Mr. Leavens was told that there were cedar trees at Trocará, on the opposite side of the river, near some fine rounded hills covered with forest, visible from Patos; so there we went. We found here several families encamped in a delightful spot. The shore sloped gradually down to the water, and was shaded by a few wide-spreading trees. There was no underwood. A great number of hammocks were seen slung between the tree trunks, and the litter of a numerous household lay scattered about. Women, old and young, some of the latter very good-looking, and a large number of children, besides pet animals, enlivened the encampment. They were all half-breeds, simple, well-disposed people, and explained to us that they were inhabitants of Cametá, who had come thus far, eighty miles, to spend the summer months.
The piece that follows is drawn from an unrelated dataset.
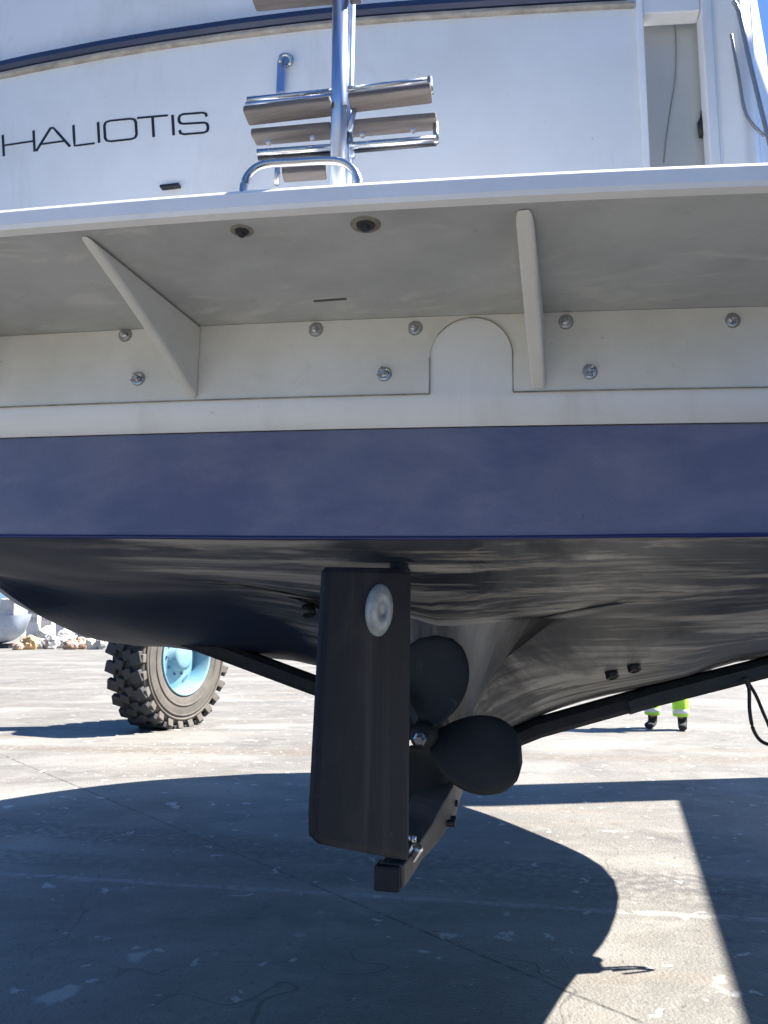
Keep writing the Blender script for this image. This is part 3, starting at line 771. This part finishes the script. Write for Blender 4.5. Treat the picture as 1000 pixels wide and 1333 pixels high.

The only motive they could give for coming was that: “it was so hot in the town in the verao (summer), and they were all so fond of fresh fish.” Thus, these simple folks think nothing of leaving home and business to come on a three months’ picnic. It is the annual custom of this class of people throughout the province to spend a few months of the fine season in the wilder parts of the country. They carry with them all the farinha they can scrape together, this being the only article of food necessary to provide. The men hunt and fish for the day’s wants, and sometimes collect a little India-rubber, salsaparilla, or copaiba oil, to sell to traders on their return; the women assist in paddling the canoes, do the cooking, and sometimes fish with rod and line. The weather is enjoyable the whole time, and so days and weeks pass happily away.